La conferenza vista dagli Stati Uniti?. Trump a giugno ha promesso a Conte di affidare all'Italia la cabina di regia sulla Libia. Gli Usa, più che sulla Libia, sono concentrati sull'Africa sub sahariana: hanno soldati in Niger, hanno interessi economici in questa area ed il dossier sul terrorismo indica nel Sahel uno dei luoghi più “caldi” del pianeta.
Le prospettive della Russia? Se gli Usa hanno dato il disco verde il vertice, l'organizzazione del summit di Palermo ha avuto un'importante accelerata proprio dopo la visita di Conte a Mosca. Questo ha avuto un positivo effetto domino: Haftar, molto vicino a Mosca, ha sciolto la riserva ed ha assicurato la sua presenza in Sicilia, altri attori libici ed internazionali a quel punto hanno iniziato a dare credito al vertice italiano. L'aiuto di Putin è dovuto, anche in questo caso, all'interesse russo di avere ottimi rapporti con Roma con la non troppo segreta speranza che la maggioranza italiana potrebbe mettere in discussione le sanzioni europee alla Russia. Usa e Russia, per motivi diversi hanno l'interesse affinché il summit riesca. L'Italia dunque prova a sfruttare questa convergenza.
Apporto dell'Egitto? Il Cairo è l'alleato più importante di Haftar. Da anni il presidente Al Sisi assicura appoggio militare e politico al generale libico ed oggi il numero uno egiziano aspira ad essere il principale mediatore tra Italia ed Haftar.  Sarà interessante vedere il comportamento de Il Cairo con i rappresentanti del Qatar, che hanno annunciato la loro presenza alla Conferenza: quest'ultimi sono accusati di finanziare la fratellanza musulmana tanto in Libia quanto in Egitto.
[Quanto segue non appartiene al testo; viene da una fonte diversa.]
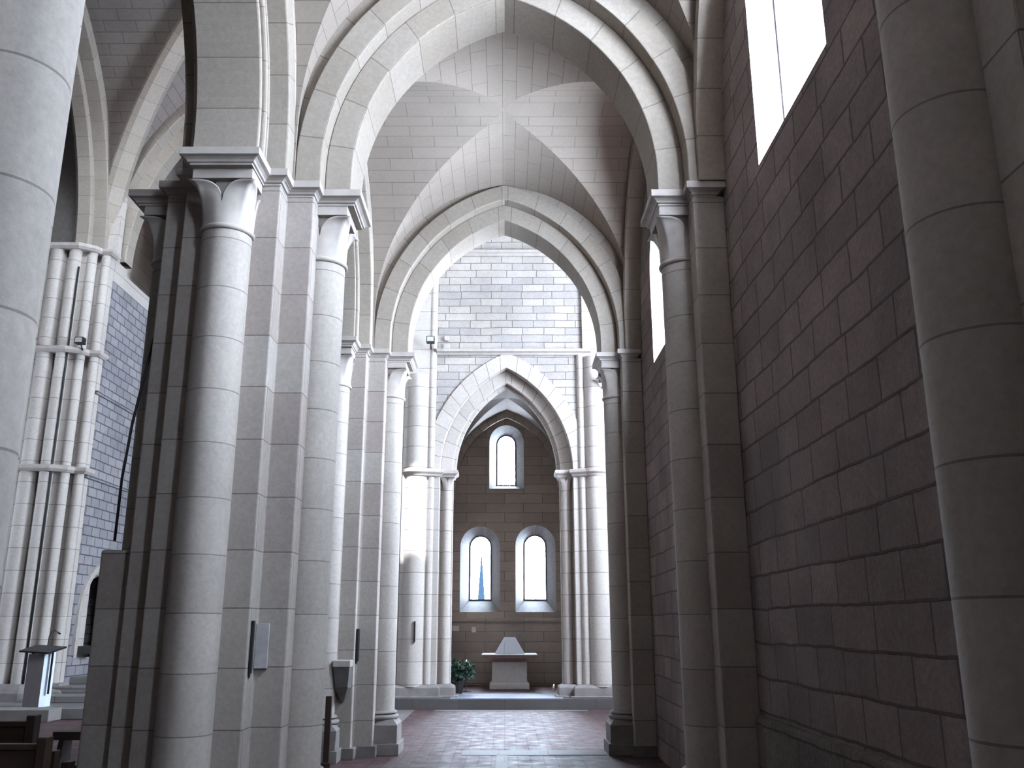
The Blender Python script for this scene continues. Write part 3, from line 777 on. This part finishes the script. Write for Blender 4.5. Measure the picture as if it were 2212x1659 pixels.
# choir side wall
CWX = -8.72; fC = lambda u, z, d: (CWX - d, u, z)
Wc = roundtop(18.6, 21.0, 9.0, 13.2); Wco = roundtop(18.2, 20.0, 9.6, 12.9)
niche = [(18.85, .95)] + [(20.35, .95)] + [(20.35 - (20.35-19.6)*(1-math.cos(PI/2*i/8)), 1.75 + .85*math.sin(PI/2*i/8)) for i in range(9)] + [(18.85 + (19.6-18.85)*(1-math.cos(PI/2*i/8)), 1.75 + .85*math.sin(PI/2*i/8)) for i in range(7, -1, -1)]
wall('wall_choir_left', M['choir'], fC, [(18.6 - .02, 0), (26, 0), (26, 9.0), (18.58, 9.0)], [niche], T=.7, label='blue grey choir wall with small niche')
wall('wall_choir_upper', M['pale'], fC, [(18.6, 9.0), (26, 9.0), (26, 15.2), (18.6, 15.2)], [roundtop(18.8, 20.75, 9.35, 13.0)], T=.75, holes_out=[roundtop(19.2, 20.2, 9.75, 12.7)])
o = reveal('window_6', M['mould'], fC, roundtop(19.2, 20.2, 9.75, 12.7), roundtop(19.2, 20.2, 9.75, 12.7), .75, .85, 'choir window sliver'); pane(fC, roundtop(19.2, 20.2, 9.75, 12.7), .8, o)
portal((CWX-.84, 19.7, 11.2), (0, -PI/2, 0), 2.9, 1.0)
mb = MB(); mb.box(CWX-.75, 18.7, .9, CWX-.6, 20.5, 2.7); struct(mb.build('wall_choir_niche', M['choir']))
for z in (6.35, 4.55): 
    mb = MB(); mb.prism([(CWX-.02, 18.4), (CWX+.05, 18.4), (CWX+.05, 26), (CWX-.02, 26)], z, z+.09); struct(mb.build('trim_4' if z > 5 else 'trim_5', M['choir'], bevel=.02))
ra = thing('niche_hood', 'pale pointed stone hood over the choir niche', 'arch', (CWX, 19.6, 0))
m = MB(); ring(m, lambda x, z, d: (d, x, z), .75, .3, 1.75, 1.0, .13, -.02, .06, 12); m.build('hood_band', M['mould'], ra)
# choir platform and steps
mb = MB()
for i, (x1, y0, z) in enumerate(((-5.9, 16.55, .19), (-5.9, 17.6, .32), (-5.9, 18.2, .45), (-5.9, 18.8, .58))):
    mb.box(-11.5 if i == 0 else -8.9, y0, (0, .19, .32, .45)[i], -3.2, 26, z)
for i, f in enumerate(mb.f): mb.uv[i] = [(mb.v[k][0], mb.v[k][1] + mb.v[k][2]) for k in f]
tag(mb.build('choir_steps', M['choirfloor'], bevel=.015), 'broad low stone steps of the choir at far left behind the lectern', 'steps')
mb = MB(); mb.box(-9.3, 16.1, 0, -7.75, 16.6, .2); 
for i, f in enumerate(mb.f): mb.uv[i] = [(mb.v[k][0], mb.v[k][1] + mb.v[k][2]) for k in f]
mb.build('platform', M['plinth'], bevel=.015); o = bpy.data.objects['platform']; tag(o, 'low stone platform in front of the lectern', 'platform')
# lectern
le = thing('lectern', 'slim two tone lectern with black sloping desk and microphone at far left', 'lectern', (-8.36, 16.85, .19))
m = MB(); m.box(-.17, -.16, 0, .12, .12, .90); m.build('front_panel', M['taupe'], le, bevel=.005)
m = MB(); m.prism([(.12, -.16), (.19, -.08), (.19, .12), (.12, .12)], 0, .93); m.build('side_panel', M['bluewhite'], le, bevel=.004)
m = MB(); m.box(.225, -.12, .22, .25, -.09, 1.0); m.box(-.12, -.15, .88, -.08, -.11, 1.02); m.tube([(.237, -.1, .9), (.20, -.1, .97), (.14, -.1, 1.0)], .01, 6); m.build('brackets', M['black'], le)
m = MB(); P0 = [(-.24, -.26), (.30, -.30), (.38, .2), (-.18, .22)]
m.prism(P0, 1.0, 1.03); d_ = m.build('desk', M['black'], le); d_.rotation_euler = (math.radians(11), math.radians(2.5), 0)
m = MB(); m.tube([(.02, .1, 1.03), (.03, .1, 1.2), (.07, .1, 1.3), (.13, .08, 1.31), (.20, .06, 1.27)], .008, 6); m.tube([(.19, .06, 1.275), (.25, .05, 1.25)], .018, 8); m.build('microphone', M['black'], le)
# things on the choir wall
m = MB(); m.box(CWX, 18.95, 1.02, CWX+.28, 19.35, 1.18); tag(m.build('dark_box', M['dark'], bevel=.01), 'small dark box on the ledge below the choir niche', 'box')
m = MB(); m.tube([(CWX, 19.75, 2.15), (CWX+.5, 19.75, 2.15)], .025, 8); m.box(CWX+.0, 19.72, 1.75, CWX+.05, 19.78, 2.25); tag(m.build('wall_bracket', M['black']), 'black wall bracket beside the choir niche', 'bracket')

# pews and bench
def pew(label, x1, y, h, w=2.4):
    t = thing('pew', label, 'pew', (x1, y, 0), 0, 'dark wooden pews in the nave')
    m = MB(); m.box(-w, -.02, .12, -.04, .02, h-.02); m.build('backrest', M['wood'], t, bevel=.004)
    m = MB(); m.box(-w, -.035, h-.04, -.03, .035, h); m.build('top_rail', M['wood'], t, bevel=.006)
    m = MB(); m.box(-.07, -.05, 0, .0, .05, h+.045); m.build('end_post', M['wood'], t, bevel=.006)
    m = MB(); m.box(-.06, .04, 0, -.01, .44, .45); m.box(-.065, .34, .45, .0, .44, .62); m.build('end_panel', M['wood'], t, bevel=.006)
    m = MB(); m.box(-w, .02, .41, -.05, .45, .45); m.build('seat', M['wood'], t, bevel=.004)
    return t
pew('farther dark wooden pew back at bottom left with a square end post', -3.61, 7.34, .88)
pew('nearest dark wooden pew back in the bottom left corner', -3.21, 6.74, .79)
be = thing('kneeling_bench', 'dark wooden bench with splayed leg beside the left pier', 'bench', (-4.45, 9.9, 0))
m = MB(); m.box(-.18, -.15, .46, .8, .15, .54); m.build('seat', M['wood'], be, bevel=.006)
for x in (-.13, .68):
    m = MB(); m.prism([(x-.05, -.13), (x+.03, -.13), (x+.03, .13), (x-.05, .13)], 0, .46, poly2=[(x, -.10), (x+.05, -.10), (x+.05, .10), (x, .10)]); m.build('leg', M['wood'], be)
m = MB(); m.box(-.1, -.02, .14, .68, .02, .2); m.build('stretcher', M['wood'], be)
slab(-6.3, 8.6, -2.9, 10.4, 'choirfloor', .006)

# ------------------------------------------------------------------ wall fittings
def speaker(label, loc, h, d=(.045, .11), plate=None):
    t = thing('column_loudspeaker', label, 'loudspeaker', loc, 0, 'slim loudspeakers on the piers')
    m = MB(); m.box(0, 0, 0, d[0], d[1], h); m.build('housing', M['black'], t, bevel=.006)
    m = MB(); m.box(.0, d[1]*.3, -.03, d[0]*.5, d[1]*.7, 0); m.build('bracket', M['black'], t)
    if plate:
        m = MB(); m.box(*plate); m.build('back_plate', M['steel'], t, bevel=.003)
speaker('slim black loudspeaker low on the tall left pier', (-1.902, 6.93, 1.25), .38, (.02, .05), (.0, .145, .03, .10, .17, .36))
speaker('slim black loudspeaker low on the second left pier', (-1.902, 11.86, 1.15), .40, (.035, .10))
speaker('slim black loudspeaker on the sunlit shafts left of the chapel', (-1.83, 18.66, 1.27), .40, (.03, .05))
speaker('slim black loudspeaker at the outer edge of the right chapel pier', (2.14, 18.78, 1.30), .42, (.03, .06))
ft = thing('holy_water_font', 'small wall font with pale rim and dark basin on the second left pier', 'font', (-2.02, 11.78, .84))
m = MB(); m.prism([(-.08, -.16), (.08, -.16), (.10, 0), (-.10, 0)], .0, .25, poly2=[(-.10, -.22), (.10, -.22), (.10, 0), (-.10, 0)]); m.prism([(-.02, -.04), (.02, -.04), (.02, 0), (-.02, 0)], -.16, 0, poly2=[(-.08, -.16), (.08, -.16), (.10, 0), (-.10, 0)]); m.build('basin', M['darkfont'], ft, bevel=.008)
m = MB(); m.box(-.11, -.23, .25, .11, 0, .335); m.build('rim', M['mould'], ft, bevel=.01)
wp = thing('wooden_screen', 'narrow dark wooden board standing between the two left piers', 'board', (-2.085, 11.2, 0))
m = MB(); m.box(-.035, -.03, 0, .035, .03, .78); m.build('panel', M['wood'], wp, bevel=.005)
m = MB(); m.box(-.06, -.08, 0, .06, .08, .05); m.build('foot', M['wood'], wp, bevel=.005)
m = MB(); m.tube([(-2.02, 18.62, .45), (-2.2, 18.58, 3), (-2.2, 18.58, 6.6)][1:] and [(-2.175, 18.62, .45), (-2.175, 18.62, 6.7)], .025, 8); tag(m.build('black_line', M['cloud']), 'thin black line along the left edge of the sunlit chapel shafts', 'pipe')  # thin black vertical tube beside the large shaft
def spot(label, loc, rz=0):
    t = thing('spotlight', label, 'spotlight', loc, rz, 'spotlights')
    m = MB(); m.box(-.09, -.16, .03, .09, .0, .17); m.build('housing', M['black'], t, bevel=.01)
    m = MB(); m.tube([(0, -.02, .03), (0, .06, -.05), (0, .12, -.05)], .018, 6); m.build('bracket', M['black'], t)
    m = MB(); m.box(-.07, -.165, .05, .07, -.16, .15); m.build('lens', M['steel'], t)
spot('small black spotlight on the string course left of the chapel arch', (-1.62, 18.68, 7.52))
spot('small black spotlight on the right chapel shafts', (2.12, 18.62, 6.62))
spot('small spotlight on the middle ring band of the far left pier', (-8.95, 18.0, 7.28))
cb = MB(); cb.tube([(-2.96, 7.2, 4.9), (-2.97, 7.21, 4.0), (-3.06, 7.16, 3.2), (-3.12, 7.22, 2.75), (-3.14, 7.26, 2.25)], .012, 6)
tag(cb.build('cable', M['cloud']), 'thin black cable hanging down the nave side of the tall left pier', 'cable')
rl = MB(); rl.box(-1.36, TY-.05, 7.5, -1.22, TY+.02, 7.62); rl.box(-1.34, TY-.06, 7.68, -1.24, TY+.02, 7.8); tag(rl.build('carved_corbel', M['mould'], bevel=.015), 'small carved stone fragment in the wall above the string course', 'carving')

# ------------------------------------------------------------------ outer shell: roofs and far walls that are out of view
def shell(name, *b):
    m = MB(); m.box(*b); struct(m.build(name, M['shell']))
shell('ceiling', -14.2, 12.4, 15.2, 6.6, 19.3, 15.4)
shell('ceiling', -10, -2.9, 12.5, -1.8, 12.6, 12.7)
shell('ceiling', -2.0, -2.9, 9, 2.4, 12.9, 9.2)
shell('ceiling', -9.6, 18.9, 14.6, -1.6, 26.2, 14.8)
shell('wall_choir_end', -9.6, 26, 0, -1.6, 26.2, 15)
shell('wall_choir_right', -2.75, 19.2, 0, -2.5, 26.1, 15.2)
shell('wall_nave_north', -9.6, -2.8, 0, -9.4, 12.6, 13)
shell('wall_transept_north_west', -14.2, 12.4, 0, -9.4, 12.6, 15.3)
shell('wall_transept_north_east', -14.2, 18.95, 0, -9.2, 19.2, 15.3)
# nave front wall over its arch
# transept ends with tall windows
fS = lambda u, z, d: (6.3 + d, u, z)
SW = [roundtop(13.2, 14.6, 4.0, 9.9), roundtop(14.9, 16.3, 4.0, 9.9)]
wall('wall_transept_south', M['pier'], fS, [(12.4, 0), (19.3, 0), (19.3, 15.3), (12.4, 15.3)], SW, T=.3)
fN = lambda u, z, d: (-13.9 - d, u, z)
NW = [roundtop(14.2, 14.7, 3.0, 5.4), roundtop(16.6, 17.05, 3.0, 5.4)]
wall('wall_transept_north', M['pier'], fN, [(12.4, 0), (19.3, 0), (19.3, 15.3), (12.4, 15.3)], NW, T=.3)
for k, (f_, s_, lb) in enumerate([(fS, q, 'tall transept window') for q in SW] + [(fN, q, 'tall north window') for q in NW]):
    o = reveal('window_%d' % (7+k), M['mould'], f_, s_, s_, 0, .3, lb); pane(f_, s_, .2, o)
    us = [p[0] for p in s_]; zs_ = [p[1] for p in s_]
    P = f_((min(us)+max(us))/2, (min(zs_)+max(zs_))/2, .36)
    portal(P, (0, PI/2 if P[0] > 0 else -PI/2, 0), max(zs_)-min(zs_), max(us)-min(us))

# ------------------------------------------------------------------ light
w = bpy.data.worlds.new('overcast_sky'); scene.world = w; w.use_nodes = True
bg = w.node_tree.nodes['Background']; bg.inputs[0].default_value = (.735, .85, 1.0, 1); bg.inputs[1].default_value = 84
sun = bpy.data.lights.new('sun', 'SUN'); sun.energy = 24; sun.angle = .02; sun.color = (1, 1, 1)
so = bpy.data.objects.new('sun', sun); COL.objects.link(so)
d = Vector((-.1, 1, -1.11)).normalized(); so.rotation_euler = d.to_track_quat('-Z', 'Y').to_euler()

# ------------------------------------------------------------------ camera
cam = bpy.data.cameras.new('camera'); co = bpy.data.objects.new('camera', cam); COL.objects.link(co)
cam.sensor_width = 36; cam.lens = 1926/2212*36; cam.shift_x = 16/2212; cam.clip_start = .05
co.location = (0, 0, 1.6); co.rotation_euler = (PI/2 + math.atan(520/1926), 0, 0)
scene.camera = co
vs = scene.view_settings; vs.view_transform = 'Standard'; vs.look = 'None'; vs.gamma = 1; vs.use_curve_mapping = False; vs.exposure = 0.22
scene.cycles.max_bounces = 12; scene.cycles.diffuse_bounces = 8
E gli “amici” francesi?  Guarda il caso alcuni esponenti di Misurata sono stati invitati a Parigi da Macron il prossimo 8 novembre: l'incontro all'Eliseo si terrà a quattro giorni dall'inizio del vertice di Palermo. La Francia non vuole assistere passivamente ad un incremento dell'influenza dell'Italia sulla Libia. Convocare uomini di Misurata nella capitale francese, vuol dire cercare di incidere concretamente sia sul summit di Palermo che sul territorio della Tripolitania.
Quindi: la conferenza di Palermo? Inutile.